Aim of the exercise:
Copy the lines that follow, keeping every character the same.

Listing:
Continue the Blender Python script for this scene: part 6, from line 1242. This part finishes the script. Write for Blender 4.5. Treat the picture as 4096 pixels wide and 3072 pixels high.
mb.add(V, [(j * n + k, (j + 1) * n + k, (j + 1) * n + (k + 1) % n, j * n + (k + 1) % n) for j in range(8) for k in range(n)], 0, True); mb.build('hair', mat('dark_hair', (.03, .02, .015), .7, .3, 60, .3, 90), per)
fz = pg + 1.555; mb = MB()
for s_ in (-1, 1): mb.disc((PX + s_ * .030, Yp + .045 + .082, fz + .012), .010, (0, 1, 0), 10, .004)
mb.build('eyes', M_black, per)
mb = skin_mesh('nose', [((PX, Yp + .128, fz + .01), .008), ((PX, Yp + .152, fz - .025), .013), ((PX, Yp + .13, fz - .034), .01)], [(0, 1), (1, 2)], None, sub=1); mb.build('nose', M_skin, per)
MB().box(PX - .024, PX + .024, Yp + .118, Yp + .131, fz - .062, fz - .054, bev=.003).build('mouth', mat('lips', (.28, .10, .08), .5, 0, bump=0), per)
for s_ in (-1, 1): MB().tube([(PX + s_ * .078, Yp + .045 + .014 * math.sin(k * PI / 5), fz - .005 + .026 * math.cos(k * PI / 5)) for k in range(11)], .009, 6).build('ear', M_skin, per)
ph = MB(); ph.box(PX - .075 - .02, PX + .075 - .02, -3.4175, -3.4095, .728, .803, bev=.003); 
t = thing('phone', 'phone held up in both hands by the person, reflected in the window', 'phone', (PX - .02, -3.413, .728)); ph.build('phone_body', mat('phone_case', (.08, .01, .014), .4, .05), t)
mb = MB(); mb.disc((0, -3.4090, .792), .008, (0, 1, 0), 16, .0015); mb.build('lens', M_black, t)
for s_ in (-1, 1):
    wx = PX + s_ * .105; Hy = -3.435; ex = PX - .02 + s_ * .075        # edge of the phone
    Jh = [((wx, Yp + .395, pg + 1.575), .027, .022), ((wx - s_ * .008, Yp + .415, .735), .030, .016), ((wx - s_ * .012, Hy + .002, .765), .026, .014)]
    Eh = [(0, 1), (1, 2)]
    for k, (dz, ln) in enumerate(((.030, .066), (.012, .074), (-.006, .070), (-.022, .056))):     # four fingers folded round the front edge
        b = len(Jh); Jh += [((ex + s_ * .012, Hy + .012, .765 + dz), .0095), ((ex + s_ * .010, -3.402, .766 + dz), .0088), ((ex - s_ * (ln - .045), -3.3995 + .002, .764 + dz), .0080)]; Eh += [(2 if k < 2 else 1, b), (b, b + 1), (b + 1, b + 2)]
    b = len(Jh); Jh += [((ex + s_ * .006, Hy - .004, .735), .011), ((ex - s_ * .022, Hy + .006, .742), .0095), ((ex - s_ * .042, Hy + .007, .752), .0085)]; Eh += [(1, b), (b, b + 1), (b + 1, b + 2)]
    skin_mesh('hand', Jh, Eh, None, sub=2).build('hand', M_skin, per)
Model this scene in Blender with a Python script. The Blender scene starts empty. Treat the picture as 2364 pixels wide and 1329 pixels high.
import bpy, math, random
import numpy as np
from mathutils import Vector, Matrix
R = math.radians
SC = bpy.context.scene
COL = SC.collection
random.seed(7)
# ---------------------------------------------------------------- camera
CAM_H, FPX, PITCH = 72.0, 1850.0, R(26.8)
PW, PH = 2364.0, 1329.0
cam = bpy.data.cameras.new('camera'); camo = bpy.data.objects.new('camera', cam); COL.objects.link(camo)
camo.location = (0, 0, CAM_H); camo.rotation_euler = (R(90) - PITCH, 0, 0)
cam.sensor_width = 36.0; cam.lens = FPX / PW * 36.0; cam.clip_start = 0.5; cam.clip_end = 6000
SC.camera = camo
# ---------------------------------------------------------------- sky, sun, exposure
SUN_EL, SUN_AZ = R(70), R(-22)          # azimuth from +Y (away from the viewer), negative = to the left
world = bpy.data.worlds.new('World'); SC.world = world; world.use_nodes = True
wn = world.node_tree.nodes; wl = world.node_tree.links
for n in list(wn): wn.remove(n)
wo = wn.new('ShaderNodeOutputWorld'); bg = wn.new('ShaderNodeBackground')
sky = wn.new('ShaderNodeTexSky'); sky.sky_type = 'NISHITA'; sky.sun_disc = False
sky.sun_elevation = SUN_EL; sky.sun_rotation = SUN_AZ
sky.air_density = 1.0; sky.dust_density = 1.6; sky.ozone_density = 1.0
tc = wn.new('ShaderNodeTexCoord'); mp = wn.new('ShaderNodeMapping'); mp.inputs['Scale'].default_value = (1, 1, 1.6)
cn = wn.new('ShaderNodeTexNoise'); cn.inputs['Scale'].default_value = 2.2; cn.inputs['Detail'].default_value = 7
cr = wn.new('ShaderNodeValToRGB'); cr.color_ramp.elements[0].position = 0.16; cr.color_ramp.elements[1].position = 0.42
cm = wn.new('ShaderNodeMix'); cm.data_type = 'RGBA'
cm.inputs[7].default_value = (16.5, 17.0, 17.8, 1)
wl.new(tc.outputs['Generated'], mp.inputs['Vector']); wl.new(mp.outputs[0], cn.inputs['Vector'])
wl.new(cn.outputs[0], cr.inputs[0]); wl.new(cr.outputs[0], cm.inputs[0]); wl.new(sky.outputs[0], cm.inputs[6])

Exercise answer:
Continue the Blender Python script for this scene: part 6, from line 1242. This part finishes the script. Write for Blender 4.5. Treat the picture as 4096 pixels wide and 3072 pixels high.
mb.add(V, [(j * n + k, (j + 1) * n + k, (j + 1) * n + (k + 1) % n, j * n + (k + 1) % n) for j in range(8) for k in range(n)], 0, True); mb.build('hair', mat('dark_hair', (.03, .02, .015), .7, .3, 60, .3, 90), per)
fz = pg + 1.555; mb = MB()
for s_ in (-1, 1): mb.disc((PX + s_ * .030, Yp + .045 + .082, fz + .012), .010, (0, 1, 0), 10, .004)
mb.build('eyes', M_black, per)
mb = skin_mesh('nose', [((PX, Yp + .128, fz + .01), .008), ((PX, Yp + .152, fz - .025), .013), ((PX, Yp + .13, fz - .034), .01)], [(0, 1), (1, 2)], None, sub=1); mb.build('nose', M_skin, per)
MB().box(PX - .024, PX + .024, Yp + .118, Yp + .131, fz - .062, fz - .054, bev=.003).build('mouth', mat('lips', (.28, .10, .08), .5, 0, bump=0), per)
for s_ in (-1, 1): MB().tube([(PX + s_ * .078, Yp + .045 + .014 * math.sin(k * PI / 5), fz - .005 + .026 * math.cos(k * PI / 5)) for k in range(11)], .009, 6).build('ear', M_skin, per)
ph = MB(); ph.box(PX - .075 - .02, PX + .075 - .02, -3.4175, -3.4095, .728, .803, bev=.003); 
t = thing('phone', 'phone held up in both hands by the person, reflected in the window', 'phone', (PX - .02, -3.413, .728)); ph.build('phone_body', mat('phone_case', (.08, .01, .014), .4, .05), t)
mb = MB(); mb.disc((0, -3.4090, .792), .008, (0, 1, 0), 16, .0015); mb.build('lens', M_black, t)
for s_ in (-1, 1):
    wx = PX + s_ * .105; Hy = -3.435; ex = PX - .02 + s_ * .075        # edge of the phone
    Jh = [((wx, Yp + .395, pg + 1.575), .027, .022), ((wx - s_ * .008, Yp + .415, .735), .030, .016), ((wx - s_ * .012, Hy + .002, .765), .026, .014)]
    Eh = [(0, 1), (1, 2)]
    for k, (dz, ln) in enumerate(((.030, .066), (.012, .074), (-.006, .070), (-.022, .056))):     # four fingers folded round the front edge
        b = len(Jh); Jh += [((ex + s_ * .012, Hy + .012, .765 + dz), .0095), ((ex + s_ * .010, -3.402, .766 + dz), .0088), ((ex - s_ * (ln - .045), -3.3995 + .002, .764 + dz), .0080)]; Eh += [(2 if k < 2 else 1, b), (b, b + 1), (b + 1, b + 2)]
    b = len(Jh); Jh += [((ex + s_ * .006, Hy - .004, .735), .011), ((ex - s_ * .022, Hy + .006, .742), .0095), ((ex - s_ * .042, Hy + .007, .752), .0085)]; Eh += [(1, b), (b, b + 1), (b + 1, b + 2)]
    skin_mesh('hand', Jh, Eh, None, sub=2).build('hand', M_skin, per)
Model this scene in Blender with a Python script. The Blender scene starts empty. Treat the picture as 2364 pixels wide and 1329 pixels high.
import bpy, math, random
import numpy as np
from mathutils import Vector, Matrix
R = math.radians
SC = bpy.context.scene
COL = SC.collection
random.seed(7)
# ---------------------------------------------------------------- camera
CAM_H, FPX, PITCH = 72.0, 1850.0, R(26.8)
PW, PH = 2364.0, 1329.0
cam = bpy.data.cameras.new('camera'); camo = bpy.data.objects.new('camera', cam); COL.objects.link(camo)
camo.location = (0, 0, CAM_H); camo.rotation_euler = (R(90) - PITCH, 0, 0)
cam.sensor_width = 36.0; cam.lens = FPX / PW * 36.0; cam.clip_start = 0.5; cam.clip_end = 6000
SC.camera = camo
# ---------------------------------------------------------------- sky, sun, exposure
SUN_EL, SUN_AZ = R(70), R(-22)          # azimuth from +Y (away from the viewer), negative = to the left
world = bpy.data.worlds.new('World'); SC.world = world; world.use_nodes = True
wn = world.node_tree.nodes; wl = world.node_tree.links
for n in list(wn): wn.remove(n)
wo = wn.new('ShaderNodeOutputWorld'); bg = wn.new('ShaderNodeBackground')
sky = wn.new('ShaderNodeTexSky'); sky.sky_type = 'NISHITA'; sky.sun_disc = False
sky.sun_elevation = SUN_EL; sky.sun_rotation = SUN_AZ
sky.air_density = 1.0; sky.dust_density = 1.6; sky.ozone_density = 1.0
tc = wn.new('ShaderNodeTexCoord'); mp = wn.new('ShaderNodeMapping'); mp.inputs['Scale'].default_value = (1, 1, 1.6)
cn = wn.new('ShaderNodeTexNoise'); cn.inputs['Scale'].default_value = 2.2; cn.inputs['Detail'].default_value = 7
cr = wn.new('ShaderNodeValToRGB'); cr.color_ramp.elements[0].position = 0.16; cr.color_ramp.elements[1].position = 0.42
cm = wn.new('ShaderNodeMix'); cm.data_type = 'RGBA'
cm.inputs[7].default_value = (16.5, 17.0, 17.8, 1)
wl.new(tc.outputs['Generated'], mp.inputs['Vector']); wl.new(mp.outputs[0], cn.inputs['Vector'])
wl.new(cn.outputs[0], cr.inputs[0]); wl.new(cr.outputs[0], cm.inputs[0]); wl.new(sky.outputs[0], cm.inputs[6])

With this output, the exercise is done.